### Task instructions
Give the data again exactly, from its opening line through the line in which "(.10, .32, .32))" appears.

### Data provided
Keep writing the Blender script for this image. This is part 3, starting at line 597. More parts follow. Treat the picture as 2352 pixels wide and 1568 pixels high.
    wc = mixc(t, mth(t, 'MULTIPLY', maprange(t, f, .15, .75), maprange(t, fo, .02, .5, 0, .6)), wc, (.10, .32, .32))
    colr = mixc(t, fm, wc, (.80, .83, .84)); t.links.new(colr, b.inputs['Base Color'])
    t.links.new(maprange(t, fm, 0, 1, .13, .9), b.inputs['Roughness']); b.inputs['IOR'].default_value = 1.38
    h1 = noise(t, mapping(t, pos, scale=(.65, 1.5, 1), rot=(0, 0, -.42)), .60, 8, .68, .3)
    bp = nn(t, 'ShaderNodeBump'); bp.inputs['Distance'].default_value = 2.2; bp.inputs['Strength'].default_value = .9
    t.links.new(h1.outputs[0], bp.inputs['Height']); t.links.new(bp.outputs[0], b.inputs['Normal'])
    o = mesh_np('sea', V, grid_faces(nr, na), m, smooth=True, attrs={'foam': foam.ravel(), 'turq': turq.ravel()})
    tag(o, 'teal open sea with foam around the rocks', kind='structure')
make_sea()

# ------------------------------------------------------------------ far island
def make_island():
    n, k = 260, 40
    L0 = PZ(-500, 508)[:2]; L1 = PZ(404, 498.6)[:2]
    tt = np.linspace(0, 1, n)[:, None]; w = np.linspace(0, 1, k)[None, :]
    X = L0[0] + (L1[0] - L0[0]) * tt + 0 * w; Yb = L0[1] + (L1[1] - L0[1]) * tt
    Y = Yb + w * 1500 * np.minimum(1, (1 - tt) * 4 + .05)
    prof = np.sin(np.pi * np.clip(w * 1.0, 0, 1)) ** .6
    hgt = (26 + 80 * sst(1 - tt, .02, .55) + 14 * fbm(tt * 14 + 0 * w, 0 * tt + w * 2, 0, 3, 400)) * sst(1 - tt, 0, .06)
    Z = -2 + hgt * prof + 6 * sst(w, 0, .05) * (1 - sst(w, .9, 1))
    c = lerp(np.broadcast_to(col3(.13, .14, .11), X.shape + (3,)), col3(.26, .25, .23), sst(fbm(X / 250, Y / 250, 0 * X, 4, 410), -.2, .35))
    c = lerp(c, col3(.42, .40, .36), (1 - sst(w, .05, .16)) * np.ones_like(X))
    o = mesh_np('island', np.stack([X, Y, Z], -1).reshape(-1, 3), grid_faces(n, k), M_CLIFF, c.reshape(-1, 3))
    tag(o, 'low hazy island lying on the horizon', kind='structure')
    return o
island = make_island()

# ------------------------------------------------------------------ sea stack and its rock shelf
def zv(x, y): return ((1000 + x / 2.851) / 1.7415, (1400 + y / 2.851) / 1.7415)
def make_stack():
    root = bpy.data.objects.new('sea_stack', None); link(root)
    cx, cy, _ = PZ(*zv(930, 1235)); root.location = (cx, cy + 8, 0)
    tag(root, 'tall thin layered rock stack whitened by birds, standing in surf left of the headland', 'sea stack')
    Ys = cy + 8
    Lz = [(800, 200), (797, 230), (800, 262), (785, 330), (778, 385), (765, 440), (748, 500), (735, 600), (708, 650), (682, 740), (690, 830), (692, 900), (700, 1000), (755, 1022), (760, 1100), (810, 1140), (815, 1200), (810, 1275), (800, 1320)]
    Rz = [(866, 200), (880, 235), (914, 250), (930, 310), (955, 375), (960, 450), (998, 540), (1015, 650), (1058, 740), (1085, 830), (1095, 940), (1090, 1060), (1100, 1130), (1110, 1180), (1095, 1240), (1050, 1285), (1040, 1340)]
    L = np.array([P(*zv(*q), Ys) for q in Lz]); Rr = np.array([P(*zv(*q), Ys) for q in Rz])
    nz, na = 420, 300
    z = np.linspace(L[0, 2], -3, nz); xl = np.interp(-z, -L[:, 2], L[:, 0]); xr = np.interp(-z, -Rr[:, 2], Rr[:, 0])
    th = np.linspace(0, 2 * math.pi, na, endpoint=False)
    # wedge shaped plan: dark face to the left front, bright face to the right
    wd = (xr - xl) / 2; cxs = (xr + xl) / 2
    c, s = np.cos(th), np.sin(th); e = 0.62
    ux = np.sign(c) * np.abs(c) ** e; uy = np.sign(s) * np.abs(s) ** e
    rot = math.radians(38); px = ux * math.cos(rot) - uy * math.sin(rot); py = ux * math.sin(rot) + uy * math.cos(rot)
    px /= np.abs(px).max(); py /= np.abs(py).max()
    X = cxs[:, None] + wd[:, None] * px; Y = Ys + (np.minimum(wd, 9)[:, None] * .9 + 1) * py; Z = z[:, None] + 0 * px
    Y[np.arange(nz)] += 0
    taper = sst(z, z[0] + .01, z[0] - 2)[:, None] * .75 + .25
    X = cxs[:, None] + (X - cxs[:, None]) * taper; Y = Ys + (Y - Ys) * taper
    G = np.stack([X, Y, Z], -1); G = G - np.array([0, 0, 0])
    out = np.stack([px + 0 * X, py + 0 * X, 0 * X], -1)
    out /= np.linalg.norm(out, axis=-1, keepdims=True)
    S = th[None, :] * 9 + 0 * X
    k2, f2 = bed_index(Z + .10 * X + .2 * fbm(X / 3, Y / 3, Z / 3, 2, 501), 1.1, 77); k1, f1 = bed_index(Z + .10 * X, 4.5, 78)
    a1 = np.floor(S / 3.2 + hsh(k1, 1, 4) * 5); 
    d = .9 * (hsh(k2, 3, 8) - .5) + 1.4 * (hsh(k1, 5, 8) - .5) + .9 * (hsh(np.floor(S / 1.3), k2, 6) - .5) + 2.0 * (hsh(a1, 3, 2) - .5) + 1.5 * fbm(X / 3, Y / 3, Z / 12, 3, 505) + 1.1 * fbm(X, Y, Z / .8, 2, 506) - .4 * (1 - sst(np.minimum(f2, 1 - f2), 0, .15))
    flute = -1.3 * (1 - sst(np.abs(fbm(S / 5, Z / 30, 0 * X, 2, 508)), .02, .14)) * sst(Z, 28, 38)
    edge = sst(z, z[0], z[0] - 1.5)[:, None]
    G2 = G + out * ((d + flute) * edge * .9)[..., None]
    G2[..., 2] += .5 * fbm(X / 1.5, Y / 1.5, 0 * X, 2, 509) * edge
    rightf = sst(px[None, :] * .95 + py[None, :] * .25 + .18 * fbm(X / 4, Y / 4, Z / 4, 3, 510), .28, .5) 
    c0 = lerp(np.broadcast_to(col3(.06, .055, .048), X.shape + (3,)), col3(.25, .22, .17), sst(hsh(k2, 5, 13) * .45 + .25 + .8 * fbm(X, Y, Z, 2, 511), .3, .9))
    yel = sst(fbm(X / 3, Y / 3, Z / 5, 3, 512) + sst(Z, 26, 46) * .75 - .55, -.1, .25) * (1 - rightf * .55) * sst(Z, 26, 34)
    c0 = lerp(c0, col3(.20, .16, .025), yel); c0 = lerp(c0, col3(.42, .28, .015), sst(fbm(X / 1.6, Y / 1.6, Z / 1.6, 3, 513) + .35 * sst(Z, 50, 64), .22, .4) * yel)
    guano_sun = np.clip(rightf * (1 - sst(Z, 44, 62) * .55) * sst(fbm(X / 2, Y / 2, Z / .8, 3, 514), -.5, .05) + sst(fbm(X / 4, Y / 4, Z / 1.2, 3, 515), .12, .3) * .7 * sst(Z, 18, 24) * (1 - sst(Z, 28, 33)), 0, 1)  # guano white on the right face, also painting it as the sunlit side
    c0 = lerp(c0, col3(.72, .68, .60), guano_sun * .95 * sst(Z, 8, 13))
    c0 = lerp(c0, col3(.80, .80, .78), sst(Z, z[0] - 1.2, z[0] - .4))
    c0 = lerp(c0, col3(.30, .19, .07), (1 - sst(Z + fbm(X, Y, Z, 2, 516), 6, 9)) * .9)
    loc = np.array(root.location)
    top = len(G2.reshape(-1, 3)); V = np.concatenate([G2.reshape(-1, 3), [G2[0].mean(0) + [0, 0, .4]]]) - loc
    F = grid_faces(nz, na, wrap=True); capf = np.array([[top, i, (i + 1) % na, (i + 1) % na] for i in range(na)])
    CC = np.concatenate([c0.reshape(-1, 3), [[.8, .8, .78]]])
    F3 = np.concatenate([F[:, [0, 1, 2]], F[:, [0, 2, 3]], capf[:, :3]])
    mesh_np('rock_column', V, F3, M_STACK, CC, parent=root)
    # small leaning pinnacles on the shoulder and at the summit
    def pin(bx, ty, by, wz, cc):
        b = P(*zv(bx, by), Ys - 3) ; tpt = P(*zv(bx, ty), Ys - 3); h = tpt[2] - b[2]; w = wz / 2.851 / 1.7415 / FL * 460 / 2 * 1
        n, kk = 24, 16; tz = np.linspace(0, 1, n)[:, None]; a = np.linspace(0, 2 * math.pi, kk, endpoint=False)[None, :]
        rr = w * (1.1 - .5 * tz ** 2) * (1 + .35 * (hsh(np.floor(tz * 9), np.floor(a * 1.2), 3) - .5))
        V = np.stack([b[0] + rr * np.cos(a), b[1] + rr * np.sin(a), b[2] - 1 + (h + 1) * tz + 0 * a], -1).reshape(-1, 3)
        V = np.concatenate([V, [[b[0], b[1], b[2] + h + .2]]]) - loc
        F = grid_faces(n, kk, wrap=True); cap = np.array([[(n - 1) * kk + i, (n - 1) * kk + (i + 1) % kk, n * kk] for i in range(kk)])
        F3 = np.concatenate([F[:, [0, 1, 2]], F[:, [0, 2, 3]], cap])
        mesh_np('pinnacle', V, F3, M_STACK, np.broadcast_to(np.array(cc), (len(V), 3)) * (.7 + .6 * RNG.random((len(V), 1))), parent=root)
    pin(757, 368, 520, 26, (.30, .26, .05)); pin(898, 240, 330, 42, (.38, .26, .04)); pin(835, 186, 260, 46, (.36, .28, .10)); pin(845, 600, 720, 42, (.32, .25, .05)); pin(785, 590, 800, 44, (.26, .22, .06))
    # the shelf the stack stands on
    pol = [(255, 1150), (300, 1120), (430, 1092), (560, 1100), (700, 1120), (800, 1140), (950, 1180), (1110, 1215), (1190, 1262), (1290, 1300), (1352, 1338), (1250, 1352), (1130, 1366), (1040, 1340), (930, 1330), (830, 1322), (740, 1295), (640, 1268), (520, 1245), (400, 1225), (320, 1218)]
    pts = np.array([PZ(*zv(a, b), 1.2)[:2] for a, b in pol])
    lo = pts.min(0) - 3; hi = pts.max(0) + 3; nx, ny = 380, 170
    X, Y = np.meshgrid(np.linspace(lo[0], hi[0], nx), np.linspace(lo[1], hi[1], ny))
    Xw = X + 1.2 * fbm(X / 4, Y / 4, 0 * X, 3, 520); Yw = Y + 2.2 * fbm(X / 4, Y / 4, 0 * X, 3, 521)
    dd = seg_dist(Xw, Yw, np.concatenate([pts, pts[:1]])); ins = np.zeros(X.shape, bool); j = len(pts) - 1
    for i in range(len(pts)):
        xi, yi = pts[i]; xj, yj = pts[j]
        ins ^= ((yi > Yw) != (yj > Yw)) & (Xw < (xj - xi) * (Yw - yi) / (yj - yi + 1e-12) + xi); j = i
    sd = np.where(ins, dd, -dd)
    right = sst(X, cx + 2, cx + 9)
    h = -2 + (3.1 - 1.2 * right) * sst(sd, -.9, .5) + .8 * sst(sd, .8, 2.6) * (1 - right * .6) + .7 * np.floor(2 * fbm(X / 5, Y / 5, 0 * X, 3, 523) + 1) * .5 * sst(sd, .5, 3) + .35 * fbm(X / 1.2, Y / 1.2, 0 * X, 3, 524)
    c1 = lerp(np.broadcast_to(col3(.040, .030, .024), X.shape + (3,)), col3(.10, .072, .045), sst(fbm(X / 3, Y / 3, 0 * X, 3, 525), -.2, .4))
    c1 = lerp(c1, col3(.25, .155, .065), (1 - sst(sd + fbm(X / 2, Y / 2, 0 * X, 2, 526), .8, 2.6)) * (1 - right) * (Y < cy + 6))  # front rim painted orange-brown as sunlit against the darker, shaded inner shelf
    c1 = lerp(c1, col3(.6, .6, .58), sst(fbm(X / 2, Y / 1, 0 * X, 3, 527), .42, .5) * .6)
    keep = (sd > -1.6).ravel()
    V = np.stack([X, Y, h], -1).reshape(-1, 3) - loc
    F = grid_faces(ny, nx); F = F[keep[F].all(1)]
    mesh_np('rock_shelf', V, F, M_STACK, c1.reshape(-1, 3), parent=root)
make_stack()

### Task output
Keep writing the Blender script for this image. This is part 3, starting at line 597. More parts follow. Treat the picture as 2352 pixels wide and 1568 pixels high.
    wc = mixc(t, mth(t, 'MULTIPLY', maprange(t, f, .15, .75), maprange(t, fo, .02, .5, 0, .6)), wc, (.10, .32, .32))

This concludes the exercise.